Return only the count of lines in which the word "empty" appears.

Data records
:::::
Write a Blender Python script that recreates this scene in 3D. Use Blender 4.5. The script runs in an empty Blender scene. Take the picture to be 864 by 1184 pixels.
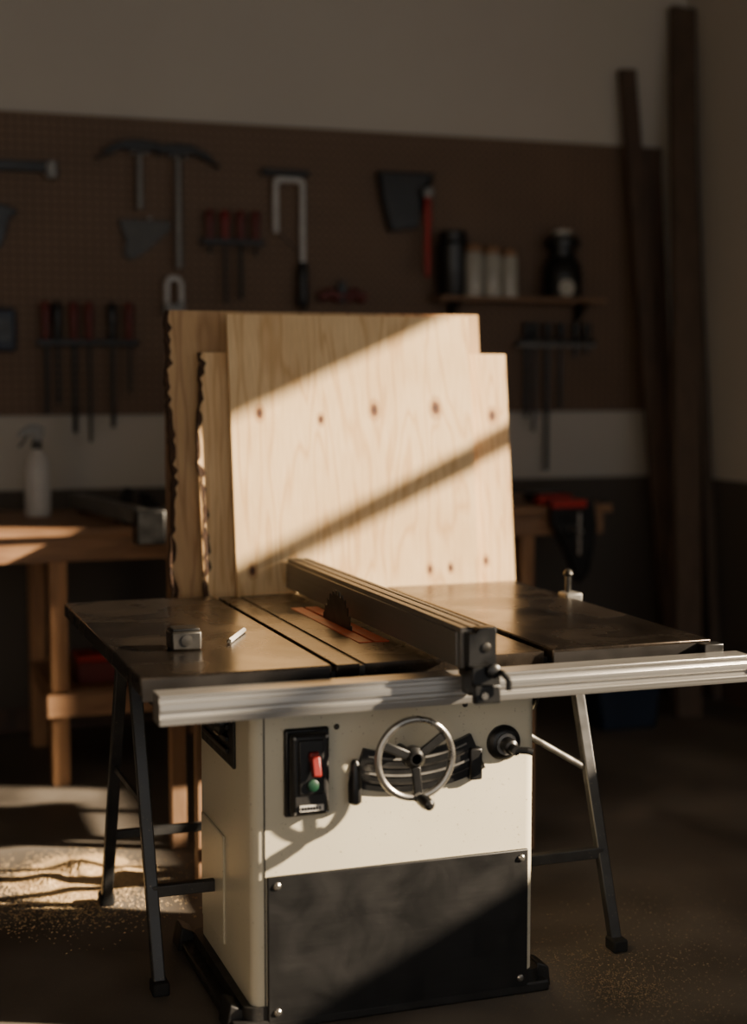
import bpy, bmesh, math, random
from mathutils import Vector, Matrix
random.seed(7)
D = bpy.data
def S(r,g,b):
    f=lambda c:(c/255/12.92) if c/255<=.04045 else ((c/255+.055)/1.055)**2.4
    return (f(r),f(g),f(b),1)
# ---------------------------------------------------------------- materials
def base(name):
    m=D.materials.new(name); m.use_nodes=True; nt=m.node_tree
    return m,nt,nt.nodes['Principled BSDF']
def mul(c,k): return (min(c[0]*k,1),min(c[1]*k,1),min(c[2]*k,1),1)
def M(name,col,rough=.5,metal=0,var=.15,scale=6,bump=0,stretch=(1,1,1),col2=None,rvar=.08,speck=None,dist=0,spec=.5,fine=None):
    m,nt,b=base(name); N=nt.nodes.new; L=nt.links.new
    tc=N('ShaderNodeTexCoord'); mp=N('ShaderNodeMapping'); mp.inputs['Scale'].default_value=stretch
    L(tc.outputs['Object'],mp.inputs['Vector'])
    no=N('ShaderNodeTexNoise'); no.inputs['Scale'].default_value=scale; no.inputs['Detail'].default_value=6
    no.inputs['Distortion'].default_value=dist
    L(mp.outputs[0],no.inputs['Vector'])
    cr=N('ShaderNodeValToRGB'); cr.color_ramp.elements[0].position=.3; cr.color_ramp.elements[1].position=.7
    cr.color_ramp.elements[0].color=mul(col,1-var) ; cr.color_ramp.elements[1].color=col2 or mul(col,1+var)
    L(no.outputs['Fac'],cr.inputs[0]); out=cr.outputs[0]
    if speck:
        n2=N('ShaderNodeTexNoise'); n2.inputs['Scale'].default_value=speck[1]; n2.inputs['Detail'].default_value=1
        L(tc.outputs['Object'],n2.inputs['Vector'])
        mr=N('ShaderNodeMapRange'); mr.inputs['From Min'].default_value=speck[2]; mr.inputs['From Max'].default_value=speck[2]+.04
        L(n2.outputs['Fac'],mr.inputs['Value'])
        mx=N('ShaderNodeMix'); mx.data_type='RGBA'; mx.inputs['B'].default_value=speck[0]
        L(mr.outputs[0],mx.inputs['Factor']); L(out,mx.inputs['A']); out=mx.outputs['Result']
    if fine:   # fine directional scratches: (mapping scale, strength)
        mf=N('ShaderNodeMapping'); mf.inputs['Scale'].default_value=fine[0]; mf.inputs['Rotation'].default_value=(0,0,.5); L(tc.outputs['Object'],mf.inputs['Vector'])
        nf=N('ShaderNodeTexNoise'); nf.inputs['Scale'].default_value=1; nf.inputs['Detail'].default_value=5; L(mf.outputs[0],nf.inputs['Vector'])
        cf=N('ShaderNodeMapRange'); cf.inputs['From Min'].default_value=.38; cf.inputs['From Max'].default_value=.62
        cf.inputs['To Min'].default_value=1-fine[1]; cf.inputs['To Max'].default_value=1; L(nf.outputs['Fac'],cf.inputs['Value'])
        mm=N('ShaderNodeVectorMath'); mm.operation='SCALE'; L(out,mm.inputs[0]); L(cf.outputs[0],mm.inputs['Scale']); out=mm.outputs[0]
    L(out,b.inputs['Base Color'])
    rr=N('ShaderNodeMapRange'); rr.inputs['To Min'].default_value=max(rough-rvar,.02); rr.inputs['To Max'].default_value=min(rough+rvar,1)
    rr.inputs['From Min'].default_value=.3; rr.inputs['From Max'].default_value=.7
    L(no.outputs['Fac'],rr.inputs['Value']); L(rr.outputs[0],b.inputs['Roughness'])
    b.inputs['Metallic'].default_value=metal; b.inputs['Specular IOR Level'].default_value=spec
    if bump:
        bp=N('ShaderNodeBump'); bp.inputs['Strength'].default_value=bump; bp.inputs['Distance'].default_value=.01
        L(no.outputs['Fac'],bp.inputs['Height']); L(bp.outputs[0],b.inputs['Normal'])
    return m
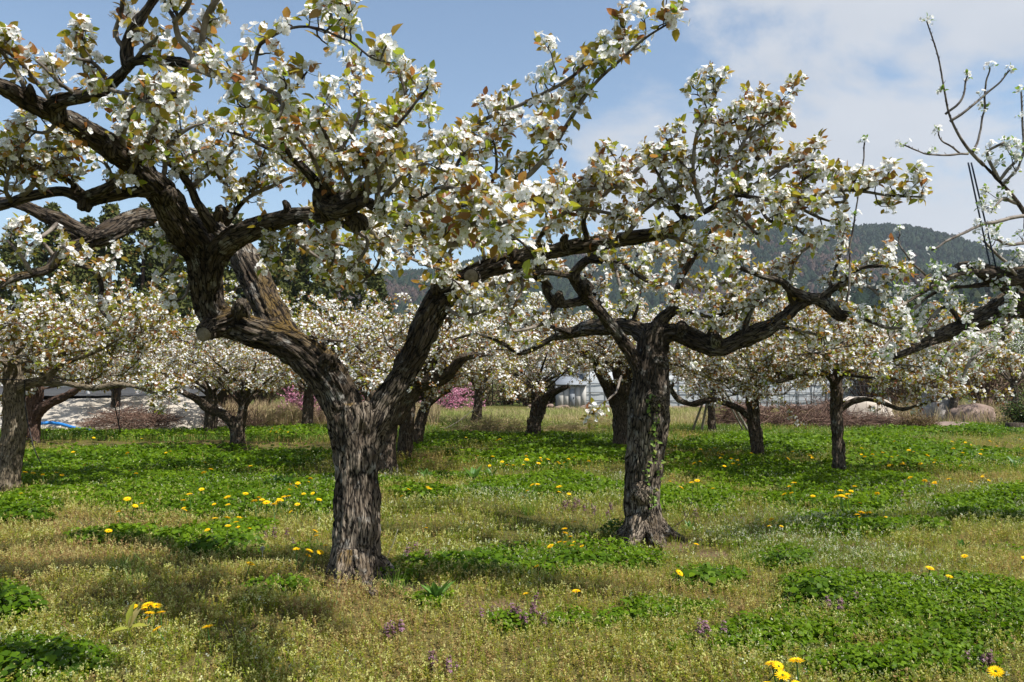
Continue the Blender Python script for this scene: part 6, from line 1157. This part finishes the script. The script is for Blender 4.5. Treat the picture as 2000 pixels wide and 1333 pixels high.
for a, b, lb in [(412, 1240, 'lone dandelion in the dry grass right of the front left clump'), (1498, 1287, 'lone tall dandelion just above the bottom edge clump'), (1033, 1150, 'dandelion alone in the middle foreground, bigger and nearer'), (1127, 1154, 'dandelion alone right of the middle foreground one'), (1058, 1092, 'dandelion tilted in the dark weeds between the two big trunks'), (1848, 1127, 'lone dandelion in the dry grass at right foreground'), (1807, 1117, 'smaller lone dandelion left of the right foreground one'), (1354, 1054, 'lone dandelion right of the foot of the second trunk'), (1305, 1107, 'small lone dandelion below the second trunk'), (477, 1111, 'single shaded dandelion left of the largest trunk foot'), (830, 1023, 'dandelion above the weeds right of the largest trunk'), (209, 1033, 'lone small dandelion in the left dry grass'), (335, 1238, 'half-hidden dandelion below the front left clump'), (1890, 1090, 'dandelion alone in the dry strip at right'), (1988, 1083, 'dandelion alone at the right edge')]:
    dandelion(a, b, lb, 'lone dandelions')
far = [(330, 905, 250, 25, 13), (250, 975, 200, 22, 12), (560, 970, 90, 22, 12), (480, 960, 110, 20, 6), (800, 960, 40, 8, 4), (1010, 900, 60, 14, 12), (1085, 900, 40, 10, 8), (1090, 955, 60, 10, 6), (1360, 880, 70, 12, 10), (1420, 900, 60, 14, 9), (1340, 945, 60, 10, 5), (1580, 890, 60, 10, 8), (1720, 890, 80, 14, 14), (1660, 960, 50, 12, 10), (1790, 905, 70, 12, 9), (1870, 940, 80, 18, 9), (1700, 1005, 50, 8, 5), (1930, 880, 60, 12, 6), (1560, 950, 50, 10, 5), (545, 838, 14, 3, 6), (200, 855, 150, 8, 5), (980, 860, 120, 8, 4), (1860, 862, 120, 5, 8), (60, 925, 50, 8, 6)]
for (a, b, c, d, n) in far:
    for k in range(n):
        px_, py_ = a + rng.normal() * c * .55, b + rng.normal() * d * .5
        py_ = max(py_, 834); dist = 'far ' if py_ < 885 else ''
        dandelion(px_, py_, f'{dist}small dandelion scattered {nearest_tree(px_)}', f'{dist}dandelions scattered {nearest_tree(px_)}', 1.15)
cm = MB(); dirs = runit(90); btubes(cm, np.stack([np.zeros((90, 3)) + [0, 0, .14], [0, 0, .14] + dirs * .011, [0, 0, .14] + dirs * .019], 1), np.full(90, .0008), np.full(90, .0016), 3); tube(cm, np.array([(0, 0, -.01, .002), (0, 0, .07, .002), (0, 0, .14, .002)]), 5)
cme = cm.mesh('dandelion_clock', [M['clock']])
for a, b, lb in [(1212, 940, 'white dandelion seed head left of the second trunk'), (512, 1108, 'white dandelion seed head in the shade left of the largest trunk'), (752, 946, 'white dandelion seed head right of the largest trunk'), (1567, 895, 'white dandelion seed head near the slim straight pear trunk')]:
    o = link('dandelion_clock', cme, None, G(a, b + 6)); tag(o, lb, 'flower', 'dandelion seed heads')

def nettle_mesh(seed):
    r = np.random.default_rng(seed); mb = MB(); n = 26; a = r.random(n) * 6.28; z = r.uniform(.05, .12, n); D = np.stack([np.cos(a), np.sin(a), r.uniform(-.5, .1, n)], -1)
    put(mb, LEAFS_V * np.array([1.6, 1, 1]), LEAFS_F, np.stack([np.cos(a) * .004, np.sin(a) * .004, z], -1), unit(np.stack([np.cos(a) * .5, np.sin(a) * .5, np.ones(n)], -1)), .020 * (1.25 - (z - .05) * 8), D, None, 0, r.random(n))
    tube(mb, np.array([(0, 0, -.02, .003), (0, 0, .06, .0025), (0, 0, .12, .002)]), 4, 1, rnd=0.3); return mb.mesh('dead_nettle', [M['purple'], M['stalk']])
NM = [nettle_mesh(k) for k in range(3)]
for (a, b, c, d, n, where) in [(1135, 1002, 55, 10, 22, 'in the drift left of the second trunk'), (1020, 1218, 50, 14, 11, 'in the middle foreground group'), (805, 1098, 35, 8, 10, 'right of the foot of the largest trunk'), (1385, 1252, 45, 14, 5, 'in the weeds at the bottom right of centre'), (1640, 1202, 28, 5, 5, 'below the round weed clump at right'), (1925, 1322, 30, 8, 5, 'in the bottom right corner'), (1370, 1012, 50, 10, 6, 'in the dry grass right of the second trunk'), (860, 1318, 50, 10, 6, 'at the bottom edge left of the middle'), (760, 1262, 35, 12, 5, 'in the dry grass below the largest trunk'), (530, 1070, 40, 20, 6, 'left of the largest trunk'), (1760, 965, 60, 16, 10, 'right of the slim straight pear trunk'), (1310, 900, 40, 14, 8, 'behind the second trunk')]:
    for k in range(n):
        p = G(a + rng.normal() * c * .6, b + rng.normal() * d * .6); o = link('dead_nettle', NM[rng.integers(3)], None, p); s = rng.uniform(.8, 1.3); o.scale = (s, s, s); o.rotation_euler = (rng.normal() * .15, rng.normal() * .15, rng.random() * 6)
        tag(o, f'purple dead-nettle spike {where}', 'flower', f'dead-nettles {where}')
# dock plants, weed clumps, grass tufts
def dock(px, py, n, L_, label):
    p = G(px, py); a = rng.random(n) * 6.283; D = unit(np.stack([np.cos(a) * .6, np.sin(a) * .6, rng.uniform(.5, 1.4, n)], -1)); nr = unit(np.stack([-np.cos(a), -np.sin(a), np.full(n, .6)], -1)); nr = unit(nr - D * np.sum(nr * D, 1, keepdims=True))
    mb = MB(); put(mb, LEAF_V * np.array([.5, 1, 1]), LEAF_F, np.zeros((n, 3)) + p + D * .02, nr, L_ * rng.uniform(.6, 1.2, n), D, None, 0, rng.random(n)); mb.thing('dock_plant', M['dock'], label, 'weed')
for a, b, n, L_, lb in [(833, 938, 9, .20, 'dock plant with broad leaves just right of the lichen-grey trunk'), (925, 945, 14, .24, 'tallest dock plant with upright leaves between the two big trunks'), (960, 938, 7, .2, 'small dock plant right of the tallest one'), (536, 948, 8, .16, 'pale dock plant left of the row of dandelions'), (562, 950, 9, .2, 'dark dock plant beside the row of dandelions'), (1785, 895, 14, .2, 'dock plant right of the slim straight pear trunk'), (1900, 898, 12, .19, 'dock plant in the open grass toward the right edge'), (1985, 915, 14, .22, 'dock plant cut by the right edge'), (852, 1178, 12, .15, 'bright green leafy dock right of the foot of the largest trunk'), (1880, 1075, 5, .12, 'dark dock leaf in the dry strip at right'), (1345, 1030, 8, .12, 'bluish dock leaves right of the second trunk')]:
    dock(a, b, n, L_, lb)
def weed_clump(px, py, R, n, L_, h, label, m='weed'):
    p = G(px, py); q = np.sqrt(rng.random(n)); a = rng.random(n) * 6.283; z = h * np.sqrt(np.clip(1 - q ** 2, .05, 1)) * rng.uniform(.45, 1.05, n); c = p + np.stack([np.cos(a) * q * R, np.sin(a) * q * R * .7, z], -1)
    mb = MB(); out = np.stack([np.cos(a), np.sin(a), np.zeros(n)], -1); put(mb, WEED_V, WEED_F, c, unit(np.array([0, -.1, 1.0]) + out * .5 * q[:, None] + rng.normal(size=(n, 3)) * .3), L_ * rng.uniform(.6, 1.3, n), out + rng.normal(size=(n, 3)) * .5, None, 0, np.clip(.35 + rng.normal(size=n) * .2 + .2 * (z / h - .6), 0, 1)); mb.thing('weed_clump', M[m], label, 'weed')
for a, b, R, n, L_, h, lb in [(1605, 1178, .26, 330, .042, .17, 'round dark green weed clump alone in the dry grass at right'), (1372, 1143, .22, 170, .055, .13, 'broad-leaved weed clump between the second trunk and the right foreground'), (1540, 1104, .2, 260, .032, .13, 'fine-leaved weed clump beside a pale grass tuft, right of the second trunk'), (38, 1018, .35, 300, .05, .17, 'dark weed clump at the left edge below the pale trunk'), (5, 1215, .25, 260, .045, .2, 'shaded weed clump at the left edge in the foreground'), (60, 1325, .35, 320, .045, .14, 'weed clump filling the bottom left corner'), (440, 1088, .36, 420, .045, .16, 'dark weed clump left of the largest trunk, in shade'), (920, 1115, .5, 520, .042, .14, 'long dark weed clump right of the largest trunk'), (1130, 1108, .4, 380, .045, .13, 'weed clump in front of the second trunk'), (1210, 1040, .22, 300, .03, .17, 'feathery dark weed clump at the left foot of the second trunk')]:
    weed_clump(a, b, R, n, L_, h, lb)
def tuft(px, py, n, h, label, R=.05):
    p = G(px, py); x = p[0] + rng.normal(size=n) * R; y = p[1] + rng.normal(size=n) * R; mb = MB(); blades(mb, x, y, rng.uniform(.004, .007, n), h * rng.uniform(.5, 1.2, n), np.clip(.5 + rng.normal(size=n) * .25, 0, 1), .32); mb.thing('grass_tuft', M['turf'], label, 'grass')
for a, b, n, h, lb in [(238, 1130, 60, .2, 'dark tuft of long grass blades at left foreground'), (272, 1160, 50, .17, 'smaller long-bladed tuft above the front left dandelions'), (1460, 1098, 110, .14, 'pale green grass tuft left of the fine-leaved weed clump'), (1030, 1008, 80, .16, 'grass tuft between the two big trunks'), (770, 1165, 90, .15, 'grass tuft at the right foot of the largest trunk'), (620, 1195, 50, .12, 'small grass tuft below the left side of the largest trunk')]:
    tuft(a, b, n, h, lb)
p = G(250, 1272); mb = MB(); D = unit(np.array([(.15, 0, 1.0), (.45, -.1, .8), (.9, -.2, .25), (-.8, -.1, -.1), (.3, .1, .9)])); nr = unit(np.array([(-.3, -1, .2), (-.3, -.9, .3), (-.1, -.4, 1), (.1, -.4, 1), (-.6, -.8, .2)])); nr = unit(nr - D * np.sum(nr * D, 1, keepdims=True))
put(mb, LEAF_V * np.array([.52, 1, 1]), LEAF_F, np.tile(p + [0, 0, .09], (5, 1)), nr, np.array([.15, .13, .12, .10, .12]), D, None, 0, np.array([.1, .9, .4, .3, .95])); tube(mb, np.array([(p[0], p[1], p[2] - .02, .004), (p[0], p[1], p[2] + .05, .004), (p[0], p[1], p[2] + .1, .003)]), 6, 0, rnd=.2); mb.thing('bamboo_sprout', M['bamboo'], 'yellow-green bamboo-grass sprout in the dry grass at front left', 'plant')

# ------------------------------------------------------------------ air
HAZE = 0.00013
hz = MB(); box(hz, (-2600, -60, -2.0), (2600, 2200, 420)); ho_ = hz.build('haze', [], None, smooth=False); tag(ho_, 'thin bluish air between the orchard and the mountain', 'haze', kind='stuff')
m, t = mat('air'); pv = nd(t, 'ShaderNodeVolumePrincipled'); pv.inputs['Color'].default_value = (0.72, 0.82, 0.95, 1); pv.inputs['Density'].default_value = HAZE; pv.inputs['Anisotropy'].default_value = 0.2
o_ = nd(t, 'ShaderNodeOutputMaterial'); t.links.new(pv.outputs[0], o_.inputs['Volume']); ho_.data.materials.append(m)
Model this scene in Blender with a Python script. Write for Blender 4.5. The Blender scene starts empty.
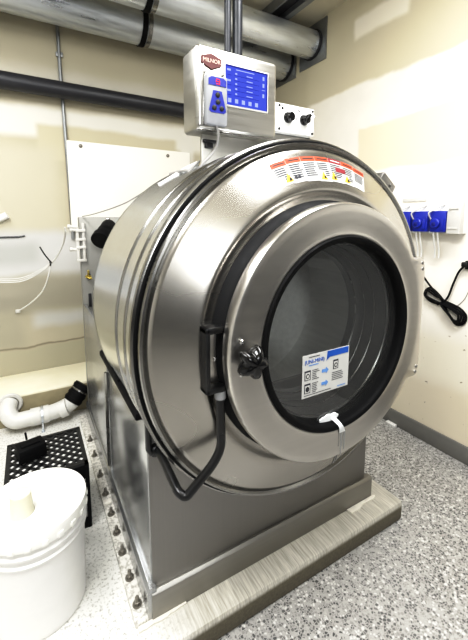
import bpy, bmesh, math, random
from mathutils import Vector, Matrix
random.seed(4)
PI = math.pi
scene = bpy.context.scene
col = scene.collection

# ------------------------------------------------------------------ materials
def lin(c):
    return tuple((v/255/12.92 if v/255 <= .04045 else ((v/255+.055)/1.055)**2.4) for v in c) + (1,)

class NT:
    """small wrapper for building node trees"""
    def __init__(s, name):
        s.m = bpy.data.materials.new(name); s.m.use_nodes = True
        s.t = s.m.node_tree; s.n = s.t.nodes; s.l = s.t.links
        s.b = s.n['Principled BSDF']
        s._pos = None
    def node(s, typ, **kw):
        n = s.n.new(typ)
        for k, v in kw.items(): setattr(n, k, v)
        return n
    def put(s, sock, v):
        if hasattr(v, 'is_linked') or isinstance(v, bpy.types.NodeSocket): s.l.new(v, sock)
        else: sock.default_value = v
    def pos(s):
        if s._pos is None: s._pos = s.node('ShaderNodeNewGeometry').outputs['Position']
        return s._pos
    def xyz(s, v=None):
        n = s.node('ShaderNodeSeparateXYZ'); s.l.new(v or s.pos(), n.inputs[0]); return n.outputs
    def math(s, op, a, b=0.0, clamp=False):
        n = s.node('ShaderNodeMath', operation=op, use_clamp=clamp); s.put(n.inputs[0], a); s.put(n.inputs[1], b); return n.outputs[0]
    def noise(s, scale=5, detail=4, rough=.55, stretch=None, dist=0.0):
        n = s.node('ShaderNodeTexNoise'); n.inputs['Scale'].default_value = scale; n.inputs['Detail'].default_value = detail
        n.inputs['Roughness'].default_value = rough; n.inputs['Distortion'].default_value = dist
        v = s.pos()
        if stretch:
            m = s.node('ShaderNodeVectorMath', operation='MULTIPLY'); s.l.new(v, m.inputs[0]); m.inputs[1].default_value = stretch; v = m.outputs[0]
        s.l.new(v, n.inputs['Vector']); return n.outputs['Fac']
    def voronoi(s, scale, feature='F1', out='Color'):
        n = s.node('ShaderNodeTexVoronoi', feature=feature); n.inputs['Scale'].default_value = scale
        s.l.new(s.pos(), n.inputs['Vector']); return n.outputs[out]
    def ss(s, v, a, b):
        n = s.node('ShaderNodeMapRange', interpolation_type='SMOOTHSTEP'); s.put(n.inputs[0], v)
        n.inputs[1].default_value = a; n.inputs[2].default_value = b; return n.outputs[0]
    def remap(s, v, a, b, c, d):
        n = s.node('ShaderNodeMapRange'); s.put(n.inputs[0], v)
        for i, q in enumerate((a, b, c, d)): n.inputs[1+i].default_value = q
        return n.outputs[0]
    def ramp(s, v, stops, interp='LINEAR'):
        n = s.node('ShaderNodeValToRGB'); s.l.new(v, n.inputs[0]); r = n.color_ramp; r.interpolation = interp
        while len(r.elements) < len(stops): r.elements.new(1)
        for e, (p, c) in zip(r.elements, stops): e.position = p; e.color = lin(c)
        return n.outputs[0]
    def mix(s, f, a, b):
        n = s.node('ShaderNodeMix', data_type='RGBA'); s.put(n.inputs[0], f); s.put(n.inputs[6], a); s.put(n.inputs[7], b); return n.outputs[2]
    def base(s, v): s.put(s.b.inputs['Base Color'], v)
    def rough(s, v): s.put(s.b.inputs['Roughness'], v)
    def bump(s, v, strength=.2, dist=.002):
        n = s.node('ShaderNodeBump'); n.inputs['Strength'].default_value = strength; n.inputs['Distance'].default_value = dist
        s.l.new(v, n.inputs['Height']); s.l.new(n.outputs[0], s.b.inputs['Normal'])

def plain(name, c, rough=.5, metal=0.0, var=.06, nscale=25, spec=.5):
    t = NT(name); f = t.noise(nscale, 4)
    a = tuple(max(0, v*(1-var)) for v in c); b = tuple(min(255, v*(1+var)) for v in c)
    t.base(t.mix(f, lin(a), lin(b))); t.rough(t.remap(f, .3, .7, rough*.85, min(1, rough*1.15)))
    t.b.inputs['Metallic'].default_value = metal; t.b.inputs['Specular IOR Level'].default_value = spec
    return t.m

def steel(name, c, rough=.3, stretch=(3, 3, 120), var=.1, streak=.12, scale=1.0, smudge=.12, metal=1.0, detail=5):
    t = NT(name)
    f = t.noise(scale, detail, .5, stretch); g = t.noise(3, min(detail, 2), .5)
    a = tuple(v*(1-var) for v in c); b = tuple(min(255, v*(1+var)) for v in c)
    t.base(t.mix(f, lin(a), lin(b))); t.b.inputs['Metallic'].default_value = metal
    r = t.math('ADD', t.remap(f, .3, .7, rough-streak/2, rough+streak/2), t.remap(g, .3, .7, -smudge/2, smudge/2))
    t.rough(r)
    return t.m

M = {}
M['steel_dome'] = steel('brushed_steel_dome', (170, 167, 161), .27, (5, 2, 5), .02, .015, smudge=.015, detail=0)
M['steel_shell'] = steel('brushed_steel_shell', (205, 207, 211), .22, (2, 90, 2), .05, .06, smudge=.05)
M['steel_door'] = steel('brushed_steel_door', (194, 191, 186), .30, (2, 2, 90), .02, .02, smudge=.015, detail=1)
M['steel_base'] = steel('brushed_steel_base', (140, 138, 135), .42, (160, 4, 3), .03, .05, smudge=.05)
M['steel_side'] = steel('polished_steel_side', (172, 173, 173), .24, (2, 3, 20), .02, .02, smudge=.02, metal=.85, detail=1)
M['steel_rim'] = steel('polished_steel_rim', (150, 149, 146), .24, (20, 20, 20), .05, .05)
M['steel_skirt'] = steel('brushed_steel_skirt', (150, 148, 143), .42, (4, 4, 120), .05, .08)
M['steel_box'] = steel('brushed_steel_box', (176, 174, 168), .38, (4, 4, 160), .05, .1)
M['steel_inner'] = steel('drum_steel', (214, 213, 210), .5, (60, 6, 60), .08, .1, metal=.25)
M['tub_dark'] = steel('dark_tub_steel', (112, 112, 111), .36, (6, 6, 6), .05, .06, metal=.7)
M['galv'] = steel('galvanised_steel', (206, 210, 214), .38, (6, 40, 40), .14, .2, smudge=.2, metal=.85)
M['galv_dull'] = steel('galvanised_plate', (150, 152, 153), .5, (20, 20, 20), .15, .1)
M['black_rubber'] = plain('black_rubber', (10, 10, 11), .65, spec=.12)
M['black_gloss'] = plain('black_gloss_plastic', (9, 9, 10), .14)
M['black_paint'] = plain('black_paint', (15, 15, 16), .32)
M['black_pipe'] = plain('black_pipe_wrap', (36, 36, 40), .42, var=.12)
M['blue_black'] = plain('blue_black_pipe', (28, 31, 38), .4)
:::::
Full answer —
2